COLUMBUS, Ohio - Death penalty opponents are hopeful the pope's calls to stop the use of capital punishment worldwide will resonate in Ohio, where executions have been highly criticized.

After a 2007 assessment found Ohio fell short in 93 percent of standards for a fair and accurate state death penalty system, an Ohio Supreme Court task force put forth recommendations for improvement.

Abraham Bonowitz, spokesperson for Ohioans to Stop Executions, explains that since then, more Ohioans support the alternative of life in prison without parole. And because Pope Francis is a moral leader for the world, says Bonowitz, his calls should be heard.

"We've got many, many Catholics here and many Catholics in leadership, in the legislature for example," he says. "And what we have to realize is that all of the mainstream Christian faiths and other religions as well call for ending the death penalty."

Ohio has a moratorium on executions until at least 2017, as prison officials attempt to secure the drugs needed for lethal injection. Of more than 140 death-row inmates in Ohio, 25 have a set execution date starting early next year.

Controversy grew over the death penalty in Ohio in 2014, when Dennis McGuire appeared to choke and struggle for 10 minutes during lethal injection. The state contends he did not suffer distress, and has said it plans to increase dosages in the future.

Andrea Koverman, program manager with the Intercommunity Justice and Peace Center in Cincinnati, says the incident opened many people's eyes.
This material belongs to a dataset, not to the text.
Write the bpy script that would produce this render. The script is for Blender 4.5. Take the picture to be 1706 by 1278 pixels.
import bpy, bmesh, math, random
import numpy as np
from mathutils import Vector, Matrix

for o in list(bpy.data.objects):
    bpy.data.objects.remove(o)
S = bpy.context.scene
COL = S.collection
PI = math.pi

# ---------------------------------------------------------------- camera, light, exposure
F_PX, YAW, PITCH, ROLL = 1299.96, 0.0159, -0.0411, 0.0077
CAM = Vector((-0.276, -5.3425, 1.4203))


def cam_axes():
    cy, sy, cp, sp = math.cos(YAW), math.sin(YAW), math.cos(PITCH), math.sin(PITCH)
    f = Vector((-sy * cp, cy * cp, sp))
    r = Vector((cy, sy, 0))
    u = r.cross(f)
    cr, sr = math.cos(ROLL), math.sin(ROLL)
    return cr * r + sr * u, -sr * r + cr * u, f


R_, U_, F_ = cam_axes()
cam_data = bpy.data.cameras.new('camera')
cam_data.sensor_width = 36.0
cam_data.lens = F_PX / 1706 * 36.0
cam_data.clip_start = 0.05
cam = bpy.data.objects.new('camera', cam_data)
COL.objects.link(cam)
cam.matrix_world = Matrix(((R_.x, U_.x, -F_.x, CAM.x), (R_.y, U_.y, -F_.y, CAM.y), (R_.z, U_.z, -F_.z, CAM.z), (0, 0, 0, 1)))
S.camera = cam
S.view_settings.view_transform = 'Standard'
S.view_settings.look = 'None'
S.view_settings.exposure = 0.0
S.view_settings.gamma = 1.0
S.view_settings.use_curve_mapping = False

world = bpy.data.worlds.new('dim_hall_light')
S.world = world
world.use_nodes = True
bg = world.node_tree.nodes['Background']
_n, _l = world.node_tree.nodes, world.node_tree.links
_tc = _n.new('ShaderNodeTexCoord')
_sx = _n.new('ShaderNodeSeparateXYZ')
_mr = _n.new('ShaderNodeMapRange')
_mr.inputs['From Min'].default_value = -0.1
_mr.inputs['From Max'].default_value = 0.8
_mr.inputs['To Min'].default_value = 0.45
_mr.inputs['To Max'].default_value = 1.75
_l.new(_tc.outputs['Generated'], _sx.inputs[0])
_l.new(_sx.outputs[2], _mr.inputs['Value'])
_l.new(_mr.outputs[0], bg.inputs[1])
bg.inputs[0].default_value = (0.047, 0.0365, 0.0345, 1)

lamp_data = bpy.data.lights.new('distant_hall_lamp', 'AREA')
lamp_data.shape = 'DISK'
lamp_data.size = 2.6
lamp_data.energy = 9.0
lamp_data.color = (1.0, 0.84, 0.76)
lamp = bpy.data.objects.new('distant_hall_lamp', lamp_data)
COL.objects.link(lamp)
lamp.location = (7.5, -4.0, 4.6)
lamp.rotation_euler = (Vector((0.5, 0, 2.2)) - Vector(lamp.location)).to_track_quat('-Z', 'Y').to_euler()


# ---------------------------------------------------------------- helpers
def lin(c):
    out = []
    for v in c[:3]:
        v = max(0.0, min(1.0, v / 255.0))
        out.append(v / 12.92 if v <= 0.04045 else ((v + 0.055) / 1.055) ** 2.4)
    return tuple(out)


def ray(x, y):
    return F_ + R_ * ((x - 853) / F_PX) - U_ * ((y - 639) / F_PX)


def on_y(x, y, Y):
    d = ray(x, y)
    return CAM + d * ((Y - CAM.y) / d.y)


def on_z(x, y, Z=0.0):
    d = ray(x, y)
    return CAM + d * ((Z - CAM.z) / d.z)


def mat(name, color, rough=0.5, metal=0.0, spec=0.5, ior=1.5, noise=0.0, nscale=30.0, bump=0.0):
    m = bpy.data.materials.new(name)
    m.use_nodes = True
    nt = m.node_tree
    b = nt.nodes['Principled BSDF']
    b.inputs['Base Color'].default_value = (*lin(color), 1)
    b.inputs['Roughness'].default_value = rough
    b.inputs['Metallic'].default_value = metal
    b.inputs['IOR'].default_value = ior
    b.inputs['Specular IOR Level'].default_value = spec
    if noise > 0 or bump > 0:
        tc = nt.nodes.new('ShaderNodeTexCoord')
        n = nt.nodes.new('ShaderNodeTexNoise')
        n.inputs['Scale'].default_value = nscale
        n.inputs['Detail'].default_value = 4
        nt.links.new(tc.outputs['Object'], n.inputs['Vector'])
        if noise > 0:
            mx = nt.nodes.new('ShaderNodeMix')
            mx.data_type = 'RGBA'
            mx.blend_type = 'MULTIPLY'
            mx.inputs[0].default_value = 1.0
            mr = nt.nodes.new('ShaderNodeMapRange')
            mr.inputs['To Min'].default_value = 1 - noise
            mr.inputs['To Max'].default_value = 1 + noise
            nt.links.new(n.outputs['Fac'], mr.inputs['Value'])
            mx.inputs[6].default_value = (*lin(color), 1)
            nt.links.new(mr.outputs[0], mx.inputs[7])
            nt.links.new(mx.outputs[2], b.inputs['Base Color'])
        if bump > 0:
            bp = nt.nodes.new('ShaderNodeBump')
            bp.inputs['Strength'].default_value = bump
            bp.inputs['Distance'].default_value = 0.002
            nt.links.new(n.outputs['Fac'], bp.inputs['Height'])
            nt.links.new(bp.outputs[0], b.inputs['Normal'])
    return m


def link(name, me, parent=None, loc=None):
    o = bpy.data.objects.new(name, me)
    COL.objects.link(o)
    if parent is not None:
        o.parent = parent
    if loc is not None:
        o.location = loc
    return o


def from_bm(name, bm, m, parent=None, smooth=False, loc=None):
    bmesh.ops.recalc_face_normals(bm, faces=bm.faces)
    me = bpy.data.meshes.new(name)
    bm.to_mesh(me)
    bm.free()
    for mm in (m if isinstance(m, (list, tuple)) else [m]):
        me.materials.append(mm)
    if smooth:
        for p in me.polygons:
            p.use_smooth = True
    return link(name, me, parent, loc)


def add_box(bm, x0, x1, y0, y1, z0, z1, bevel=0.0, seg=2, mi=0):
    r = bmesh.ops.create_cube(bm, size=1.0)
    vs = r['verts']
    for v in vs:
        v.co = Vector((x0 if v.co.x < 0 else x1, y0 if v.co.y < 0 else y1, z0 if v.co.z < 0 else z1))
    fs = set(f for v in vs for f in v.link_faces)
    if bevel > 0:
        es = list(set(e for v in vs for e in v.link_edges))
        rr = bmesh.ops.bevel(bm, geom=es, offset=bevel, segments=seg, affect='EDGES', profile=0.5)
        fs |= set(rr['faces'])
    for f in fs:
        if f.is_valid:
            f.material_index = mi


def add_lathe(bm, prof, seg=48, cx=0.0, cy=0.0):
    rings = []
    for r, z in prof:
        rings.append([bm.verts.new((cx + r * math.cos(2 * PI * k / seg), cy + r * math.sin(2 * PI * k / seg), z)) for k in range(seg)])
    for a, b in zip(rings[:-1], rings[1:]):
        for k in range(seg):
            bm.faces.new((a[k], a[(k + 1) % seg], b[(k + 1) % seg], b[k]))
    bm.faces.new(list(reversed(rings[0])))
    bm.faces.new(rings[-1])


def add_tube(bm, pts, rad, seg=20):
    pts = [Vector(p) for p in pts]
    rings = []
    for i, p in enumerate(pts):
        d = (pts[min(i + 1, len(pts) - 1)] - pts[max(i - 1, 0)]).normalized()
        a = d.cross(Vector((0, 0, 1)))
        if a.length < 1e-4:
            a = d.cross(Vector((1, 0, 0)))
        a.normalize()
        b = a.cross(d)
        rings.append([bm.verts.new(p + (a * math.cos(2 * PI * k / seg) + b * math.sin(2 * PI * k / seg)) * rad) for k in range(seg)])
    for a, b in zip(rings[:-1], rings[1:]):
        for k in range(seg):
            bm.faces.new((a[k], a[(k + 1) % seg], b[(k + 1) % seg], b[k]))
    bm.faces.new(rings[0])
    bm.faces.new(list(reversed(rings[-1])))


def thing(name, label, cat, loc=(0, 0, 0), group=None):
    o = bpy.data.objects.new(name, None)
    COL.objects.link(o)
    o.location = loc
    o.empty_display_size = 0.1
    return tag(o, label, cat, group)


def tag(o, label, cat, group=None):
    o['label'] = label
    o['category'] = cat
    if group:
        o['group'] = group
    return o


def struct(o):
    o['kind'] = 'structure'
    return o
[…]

"More and more people are questioning the practice, not only from moral principles but because of its ineffectiveness and the expense of it all," says Koverman. "And people are realizing it has not been an effective deterrent."

Recent research from the University of North Carolina found significant racial, gender, and geographic disparities in the 53 executions performed in Ohio since the state resumed capital punishment in the 1970s.

Bonowitz contends an alternative punishment is needed in order to ensure a fair system.

"It's one thing to believe in the concept of the death penalty, but if you look at it and understand how the system fails us - it's not fair, it's not equitably applied," says Bonowitz. "The more you know about the death penalty, the less you like it."

According to Ohioans to Stop Executions, nine death row inmates have been exonerated, spending a combined 190 years on death row before release.